25%:75% is three to one odds. Is that strong or weak? I don’t know. Depends on who you’re asking. I think she’s more likely to lose than win; the probabilities are just very rough estimates.
Obama won something like 60% of the moderate vote. If Hillary can get 55%, she’ll have an even chance of winning (based on 2012 voter demographics and some simplyfying assumptions). Odds of 25%/75% would be like a 52% moderate vote share.
And what’s the common theme with those 4 presidents? They all lost the election (in the case of Bush his party lost). That’s why no one should claim that a candidate has a 100% chance of winning.
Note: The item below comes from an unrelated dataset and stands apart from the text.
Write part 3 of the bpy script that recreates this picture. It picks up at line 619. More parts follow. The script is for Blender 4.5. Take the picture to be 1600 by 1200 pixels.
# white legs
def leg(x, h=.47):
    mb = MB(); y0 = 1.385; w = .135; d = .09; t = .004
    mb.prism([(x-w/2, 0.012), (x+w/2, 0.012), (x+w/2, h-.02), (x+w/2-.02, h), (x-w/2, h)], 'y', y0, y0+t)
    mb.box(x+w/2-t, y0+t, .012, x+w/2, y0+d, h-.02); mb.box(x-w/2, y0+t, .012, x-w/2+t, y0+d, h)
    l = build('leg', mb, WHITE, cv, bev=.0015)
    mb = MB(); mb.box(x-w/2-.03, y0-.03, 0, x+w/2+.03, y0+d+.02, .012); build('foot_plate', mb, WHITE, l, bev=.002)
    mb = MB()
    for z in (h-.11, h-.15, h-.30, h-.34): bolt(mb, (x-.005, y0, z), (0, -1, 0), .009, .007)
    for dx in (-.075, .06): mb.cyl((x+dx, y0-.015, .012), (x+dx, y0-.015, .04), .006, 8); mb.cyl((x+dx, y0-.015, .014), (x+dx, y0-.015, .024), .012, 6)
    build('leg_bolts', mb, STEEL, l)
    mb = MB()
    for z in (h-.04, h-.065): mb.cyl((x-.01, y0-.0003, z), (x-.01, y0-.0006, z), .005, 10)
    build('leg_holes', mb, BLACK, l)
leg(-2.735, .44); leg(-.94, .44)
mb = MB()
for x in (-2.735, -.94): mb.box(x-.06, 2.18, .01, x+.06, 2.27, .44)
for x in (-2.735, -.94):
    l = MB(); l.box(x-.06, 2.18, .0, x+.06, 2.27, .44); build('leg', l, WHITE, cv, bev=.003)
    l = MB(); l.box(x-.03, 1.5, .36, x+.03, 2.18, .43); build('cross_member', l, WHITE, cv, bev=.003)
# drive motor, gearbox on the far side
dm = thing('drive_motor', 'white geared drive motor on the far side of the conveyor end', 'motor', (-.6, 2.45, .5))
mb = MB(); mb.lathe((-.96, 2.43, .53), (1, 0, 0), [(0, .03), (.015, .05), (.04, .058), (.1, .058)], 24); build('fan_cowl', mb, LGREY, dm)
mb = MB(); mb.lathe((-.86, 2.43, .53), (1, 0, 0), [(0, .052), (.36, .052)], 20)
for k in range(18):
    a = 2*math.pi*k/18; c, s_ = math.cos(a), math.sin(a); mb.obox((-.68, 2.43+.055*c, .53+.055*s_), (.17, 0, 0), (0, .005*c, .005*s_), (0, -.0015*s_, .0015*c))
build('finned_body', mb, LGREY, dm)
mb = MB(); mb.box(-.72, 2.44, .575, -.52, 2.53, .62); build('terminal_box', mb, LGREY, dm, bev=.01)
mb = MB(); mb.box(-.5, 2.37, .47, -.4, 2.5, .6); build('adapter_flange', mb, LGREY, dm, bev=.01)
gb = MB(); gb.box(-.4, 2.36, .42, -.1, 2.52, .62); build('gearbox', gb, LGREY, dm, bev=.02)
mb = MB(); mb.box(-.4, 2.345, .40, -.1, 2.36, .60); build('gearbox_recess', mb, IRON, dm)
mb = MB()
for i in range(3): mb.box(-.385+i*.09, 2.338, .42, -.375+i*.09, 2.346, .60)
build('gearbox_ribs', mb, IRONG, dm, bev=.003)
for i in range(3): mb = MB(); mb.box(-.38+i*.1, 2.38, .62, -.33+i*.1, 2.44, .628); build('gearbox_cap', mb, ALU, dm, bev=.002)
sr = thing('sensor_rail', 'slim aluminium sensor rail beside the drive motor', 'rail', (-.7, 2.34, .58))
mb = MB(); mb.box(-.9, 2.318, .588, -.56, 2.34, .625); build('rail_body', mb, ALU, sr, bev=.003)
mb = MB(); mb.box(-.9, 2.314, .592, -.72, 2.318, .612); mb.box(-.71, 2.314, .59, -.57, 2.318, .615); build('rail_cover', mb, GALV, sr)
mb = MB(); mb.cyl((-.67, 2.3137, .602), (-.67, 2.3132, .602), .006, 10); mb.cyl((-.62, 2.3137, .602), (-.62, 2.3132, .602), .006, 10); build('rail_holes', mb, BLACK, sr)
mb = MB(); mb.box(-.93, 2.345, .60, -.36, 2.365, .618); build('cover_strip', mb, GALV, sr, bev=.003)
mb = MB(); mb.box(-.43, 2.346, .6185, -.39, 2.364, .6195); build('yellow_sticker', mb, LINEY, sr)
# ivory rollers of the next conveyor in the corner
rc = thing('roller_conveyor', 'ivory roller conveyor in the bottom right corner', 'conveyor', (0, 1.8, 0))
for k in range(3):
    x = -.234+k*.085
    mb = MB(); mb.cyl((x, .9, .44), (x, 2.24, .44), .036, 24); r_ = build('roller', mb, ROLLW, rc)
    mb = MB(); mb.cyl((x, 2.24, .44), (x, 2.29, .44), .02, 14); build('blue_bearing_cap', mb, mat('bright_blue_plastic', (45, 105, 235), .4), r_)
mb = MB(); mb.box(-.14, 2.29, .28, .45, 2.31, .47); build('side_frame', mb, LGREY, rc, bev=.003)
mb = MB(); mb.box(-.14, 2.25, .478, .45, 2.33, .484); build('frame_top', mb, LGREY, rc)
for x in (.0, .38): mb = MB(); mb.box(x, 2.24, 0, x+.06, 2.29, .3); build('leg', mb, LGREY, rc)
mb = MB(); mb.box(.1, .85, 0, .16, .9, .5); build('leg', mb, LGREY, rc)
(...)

If the Democrats win the next election (or 2), not only will it force the Republicans to reinvent themselves, but it will also cause friction within the Democratic party. Whenever a party is in power for too long, fringe elements from the party tend to dissociate themselves and form their own party.
I’ve seen it all over the world. 12 years of Republican power brought us Ross Perot in 1992. He got 20% of the vote and cost the Republicans a 4th straight win. 8 years of Clinton brought Ralph Nader. He cost Gore the election. The Tea Party started late in Bush’s second mandate.
When you lose elections, you are forced to change and move to the center. When you win elections, it’s the opposite. Radical movements start forming within the party. When you fear your opponent, you unite. When you take for granted your opponent, you split up.
^ Uhhhh…the Democrats did reinvent themselves. The year was 1989. Republicans had won the White House 5 out of 6 times from 1968 to 1988. The DNC was a complete mess. There was a battle waged between New Democrats and party liberals within the party. They then nominated an unlikely candidate named Bill Clinton who declared that “the era of big government is over”. A group of New Democrats moved their party toward the center. They reshaped the party’s agenda that embraced positions such as welfare reform, a balanced budget, free trade, a tough stance on crime, and a strong national defense.
Republicans have failed to win the popular vote in five of the last six presidential elections. Their message may sound like the revealed truth to the faithful, but it does not reasonate with moderate voters. They moved more toward the right over the past two decades. In the six presidential elections from 1992 to 2012, Republican nominees have averaged about 45 percent of the popular vote and 39 percent of Electoral College votes. And they are not doing well among rising forces in the electorate (young voters, minorities, and college educated women). This is their 1989 moment.
So, you’re asking why didn’t the democrats sense an urgent need to reinvent themselves after losing in 2000? A race that, from an electoral point of view, it’s not clear they actually lost.
Losing by a landslide is what usually makes parties consider reinventing themselves, not losing by a hair’s breadth. That just means you need to do what you’re doing a bit better to win. The only time a hair’s breadth has the “we have to rethink everything” effect is when they should have won by a landslide
Its true that in 2004, the democrats had a problem of being in sufficiently in favor of the Iraq war, but it’s likely that not trnasforming themselves into war-Hawks was a good move.